When they directly affected the default mode network, the originality of the answers changed. That points to something that used to be only a suspicion: this network doesn't just sit near creativity. It takes part in producing it.
It fits everything that came before. The good idea rarely arrives in the middle of the effort. It arrives in the shower. On the aimless walk. In the loose instant between one task and the next.
Almost everyone knows the feeling. The answer that wouldn't come during the meeting shows up on its own on the way home. It isn't distraction; it's the brain still working where you weren't looking.
It's worth saying what this doesn't mean. It isn't that idling guarantees a good idea. It's that a good idea needs an interval to form — and that interval is usually the first thing to disappear.
It isn't magic, or luck. It's the default mode network doing its work — stitching memory, idea and possibility into something new — in the one moment when you make room.
Creativity doesn't come from pushing harder. In part, it comes from letting go.
Here's the hard part. This network needs space. And space is getting scarcer.
Every queue became a screen. Every gap became a scroll. Every silence has a sound available a tap away.
The day's small empty spaces were, in part, the fuel for this network. The waits, the commutes, the dead minutes between one thing and the next. Today nearly all of them have been filled.
There's nothing wrong with wanting distraction. The point is different. Continuous stimulation almost never lets the default mode network step in. Executive attention stays switched on the whole time, locked into the here and now of each new notification.
The mind never gets to wander. There's no boredom. And without boredom, the ground where unexpected connections tend to appear is missing.

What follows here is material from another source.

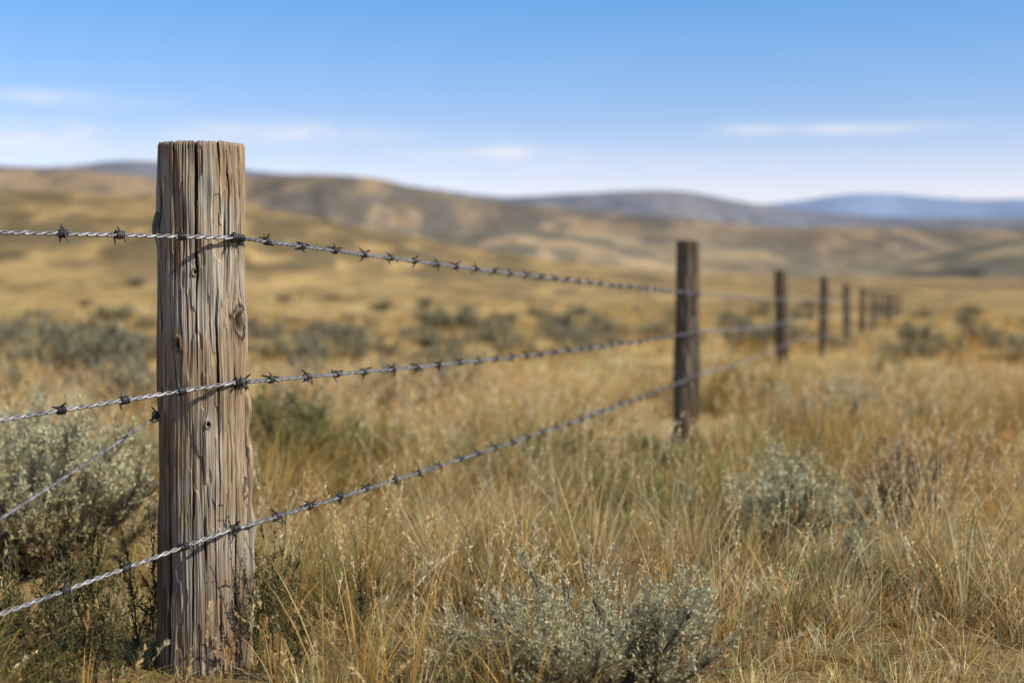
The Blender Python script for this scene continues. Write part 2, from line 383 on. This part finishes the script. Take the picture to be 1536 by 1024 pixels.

It's a quiet cost, precisely because it doesn't feel like one. It feels like rest. But scrolling keeps almost the same machinery running that work keeps running. The brain doesn't stop — it just changes the subject.
It isn't a matter of discipline, or of giving up the phone forever. It's about noticing when the empty space shows up and, every so often, letting it stay empty a little longer.
Real rest is quieter than that. And more uncomfortable, at first, because the boredom arrives before it turns into anything else.
Recognizing that difference already changes something. Distraction and rest are not the same word.
So go back to the window. To the coffee that went cold. To the thought that drifted toward an old conversation and came back on its own.
None of that is wasted time. It's the default mode network doing what only it does, in the one moment when you're asking nothing of it.
It isn't a new task. It isn't one more thing to do properly, or a rest target to hit.
It's just a gentle recognition: stopping has a function. The brain knows what to do with the empty space. Maybe it's enough, every so often, to let it.
A slow Sunday isn't a failure of productivity. For the brain, it's already part of the work.
If you give yourself a hard time about resting: It might help to separate two things that often blur together: stopping isn't the same as failing. The guilt that shows up during rest is an old habit, not evidence that you're doing something wrong. The science here isn't asking for more effort; it's only offering a name for what was already happening while you gazed out the window.
If you work in a creative field: It may be useful to recognize the empty space as part of the process, not a pause from it. The connections you chase in front of the screen might surface away from it — on the walk, in the phone-free break, in the boredom you usually cut short too quickly. Protecting those slow moments isn't a luxury; by the evidence, it's where part of the work happens.
If your calendar is always full: There's no extra item for the list here. Just an observation: the gaps you fill with a screen are exactly the spaces where the mind would do its work. Leaving one of them empty, every so often, isn't wasted time. It's giving the brain back a condition it already knows how to use.